▶ **DATASET**:
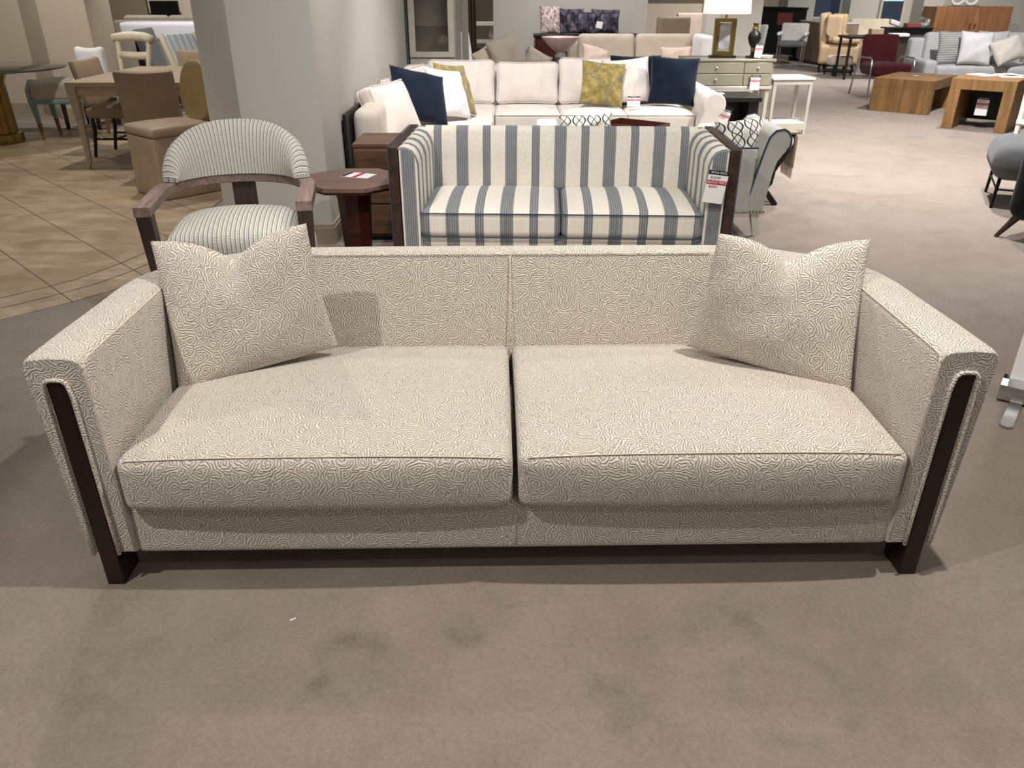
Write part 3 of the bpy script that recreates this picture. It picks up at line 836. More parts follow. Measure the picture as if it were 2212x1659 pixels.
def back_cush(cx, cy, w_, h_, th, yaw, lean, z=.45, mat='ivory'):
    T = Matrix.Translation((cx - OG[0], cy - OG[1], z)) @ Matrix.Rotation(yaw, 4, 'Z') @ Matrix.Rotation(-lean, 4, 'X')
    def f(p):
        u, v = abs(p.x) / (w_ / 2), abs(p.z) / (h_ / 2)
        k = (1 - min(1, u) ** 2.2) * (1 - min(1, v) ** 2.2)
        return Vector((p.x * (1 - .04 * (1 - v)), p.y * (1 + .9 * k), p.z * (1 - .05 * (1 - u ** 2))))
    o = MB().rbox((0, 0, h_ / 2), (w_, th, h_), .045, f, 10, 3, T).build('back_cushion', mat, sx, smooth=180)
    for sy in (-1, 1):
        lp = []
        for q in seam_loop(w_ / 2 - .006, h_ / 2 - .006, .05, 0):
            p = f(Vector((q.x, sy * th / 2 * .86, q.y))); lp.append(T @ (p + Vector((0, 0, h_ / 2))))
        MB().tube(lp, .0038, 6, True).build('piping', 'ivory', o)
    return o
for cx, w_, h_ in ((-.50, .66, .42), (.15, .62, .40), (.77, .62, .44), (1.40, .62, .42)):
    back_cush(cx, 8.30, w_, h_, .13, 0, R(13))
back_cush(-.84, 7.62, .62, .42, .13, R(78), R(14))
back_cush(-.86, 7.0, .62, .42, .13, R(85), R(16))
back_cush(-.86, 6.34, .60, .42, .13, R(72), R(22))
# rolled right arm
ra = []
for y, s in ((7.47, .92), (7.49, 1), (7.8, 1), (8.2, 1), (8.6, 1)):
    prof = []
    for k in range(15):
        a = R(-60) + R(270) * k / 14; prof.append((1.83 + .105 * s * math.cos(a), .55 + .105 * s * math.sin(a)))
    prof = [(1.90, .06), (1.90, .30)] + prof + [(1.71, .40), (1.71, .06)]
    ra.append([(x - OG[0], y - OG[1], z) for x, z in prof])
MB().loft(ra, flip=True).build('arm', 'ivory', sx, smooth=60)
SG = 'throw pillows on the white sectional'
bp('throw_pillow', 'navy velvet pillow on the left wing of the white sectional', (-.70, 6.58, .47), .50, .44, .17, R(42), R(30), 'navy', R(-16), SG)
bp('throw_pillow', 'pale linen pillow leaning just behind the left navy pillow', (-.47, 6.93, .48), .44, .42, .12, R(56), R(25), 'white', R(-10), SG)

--

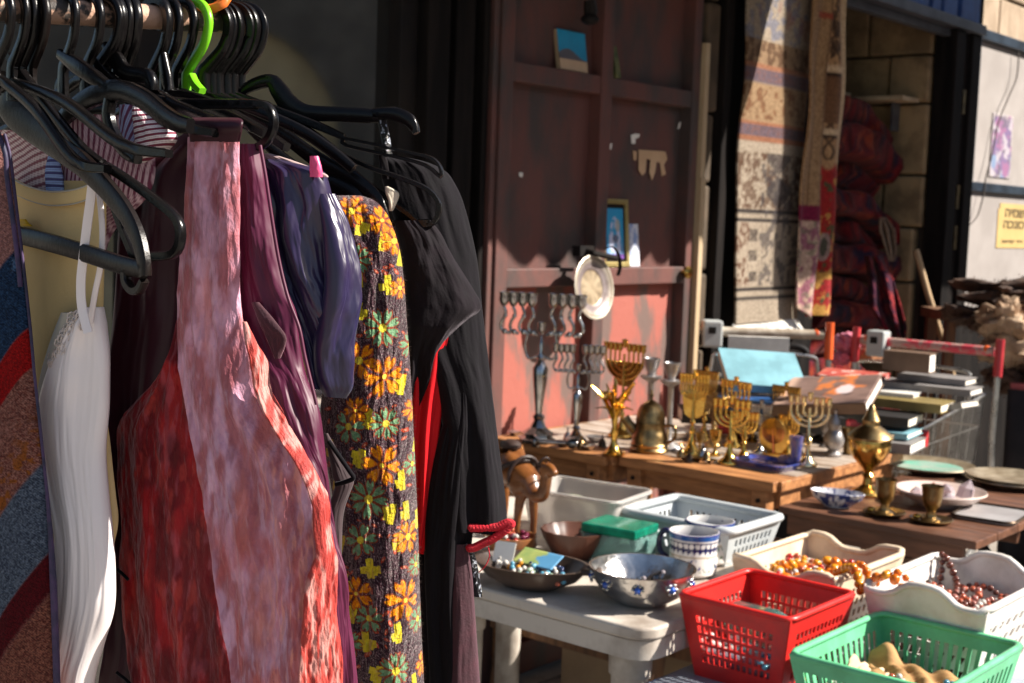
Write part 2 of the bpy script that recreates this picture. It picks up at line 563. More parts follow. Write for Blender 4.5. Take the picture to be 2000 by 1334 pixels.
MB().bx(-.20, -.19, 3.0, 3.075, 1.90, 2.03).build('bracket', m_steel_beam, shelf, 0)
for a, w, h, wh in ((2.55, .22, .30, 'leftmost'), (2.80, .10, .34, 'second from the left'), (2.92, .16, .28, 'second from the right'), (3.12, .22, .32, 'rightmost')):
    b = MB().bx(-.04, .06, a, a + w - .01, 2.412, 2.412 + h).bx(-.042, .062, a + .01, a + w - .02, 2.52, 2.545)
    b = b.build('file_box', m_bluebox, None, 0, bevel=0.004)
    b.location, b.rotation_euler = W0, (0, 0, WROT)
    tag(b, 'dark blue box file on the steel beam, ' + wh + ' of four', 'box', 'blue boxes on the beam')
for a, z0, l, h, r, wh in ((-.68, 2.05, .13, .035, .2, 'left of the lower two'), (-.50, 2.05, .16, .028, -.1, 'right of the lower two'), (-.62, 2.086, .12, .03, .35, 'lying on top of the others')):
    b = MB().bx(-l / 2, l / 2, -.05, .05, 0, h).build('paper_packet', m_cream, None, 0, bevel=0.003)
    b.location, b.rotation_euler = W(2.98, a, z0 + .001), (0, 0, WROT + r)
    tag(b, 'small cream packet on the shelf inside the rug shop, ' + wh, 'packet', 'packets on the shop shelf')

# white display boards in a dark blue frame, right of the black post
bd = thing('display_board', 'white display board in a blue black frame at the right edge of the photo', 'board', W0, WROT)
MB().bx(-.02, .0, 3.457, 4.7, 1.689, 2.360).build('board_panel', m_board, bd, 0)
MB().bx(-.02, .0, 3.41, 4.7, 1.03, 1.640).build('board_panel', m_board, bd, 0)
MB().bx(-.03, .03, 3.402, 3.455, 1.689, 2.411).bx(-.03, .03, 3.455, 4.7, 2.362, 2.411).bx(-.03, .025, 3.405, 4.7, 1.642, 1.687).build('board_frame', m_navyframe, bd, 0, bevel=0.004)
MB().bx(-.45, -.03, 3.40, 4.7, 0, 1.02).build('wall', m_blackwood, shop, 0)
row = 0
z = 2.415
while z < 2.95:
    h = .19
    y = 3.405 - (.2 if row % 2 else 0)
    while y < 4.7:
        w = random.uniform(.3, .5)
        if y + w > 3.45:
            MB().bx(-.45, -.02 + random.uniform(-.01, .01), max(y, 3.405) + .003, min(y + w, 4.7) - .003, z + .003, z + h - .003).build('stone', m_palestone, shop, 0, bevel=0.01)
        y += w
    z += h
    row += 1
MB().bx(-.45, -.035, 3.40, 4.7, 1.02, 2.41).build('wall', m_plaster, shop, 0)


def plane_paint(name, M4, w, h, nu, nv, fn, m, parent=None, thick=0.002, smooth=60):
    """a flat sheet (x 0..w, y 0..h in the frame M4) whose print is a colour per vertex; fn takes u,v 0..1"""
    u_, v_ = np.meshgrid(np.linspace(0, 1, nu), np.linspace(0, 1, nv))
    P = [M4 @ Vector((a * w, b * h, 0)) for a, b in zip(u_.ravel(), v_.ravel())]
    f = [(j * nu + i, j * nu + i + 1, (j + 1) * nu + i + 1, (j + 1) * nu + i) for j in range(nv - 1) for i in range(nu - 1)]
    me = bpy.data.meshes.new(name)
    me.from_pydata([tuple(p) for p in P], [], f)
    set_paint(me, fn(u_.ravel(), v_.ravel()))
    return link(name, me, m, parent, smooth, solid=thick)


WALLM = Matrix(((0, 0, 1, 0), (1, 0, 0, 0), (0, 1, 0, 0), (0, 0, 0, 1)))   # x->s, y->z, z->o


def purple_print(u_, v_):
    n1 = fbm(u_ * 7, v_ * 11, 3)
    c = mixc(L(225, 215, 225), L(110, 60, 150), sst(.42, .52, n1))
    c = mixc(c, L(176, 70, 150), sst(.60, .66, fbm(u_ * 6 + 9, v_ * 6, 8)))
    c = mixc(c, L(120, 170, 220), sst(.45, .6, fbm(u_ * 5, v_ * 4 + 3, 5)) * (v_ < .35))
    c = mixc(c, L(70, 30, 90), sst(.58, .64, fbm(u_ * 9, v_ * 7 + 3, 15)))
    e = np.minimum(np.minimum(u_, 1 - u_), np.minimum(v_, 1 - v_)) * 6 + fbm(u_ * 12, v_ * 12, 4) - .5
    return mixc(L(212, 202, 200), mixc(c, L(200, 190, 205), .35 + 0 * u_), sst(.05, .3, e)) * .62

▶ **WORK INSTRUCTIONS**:
Where a line holds "picture", copy that line.

▶ **TASK SOLUTION**:
Write part 3 of the bpy script that recreates this picture. It picks up at line 836. More parts follow. Measure the picture as if it were 2212x1659 pixels.
Write part 2 of the bpy script that recreates this picture. It picks up at line 563. More parts follow. Write for Blender 4.5. Take the picture to be 2000 by 1334 pixels.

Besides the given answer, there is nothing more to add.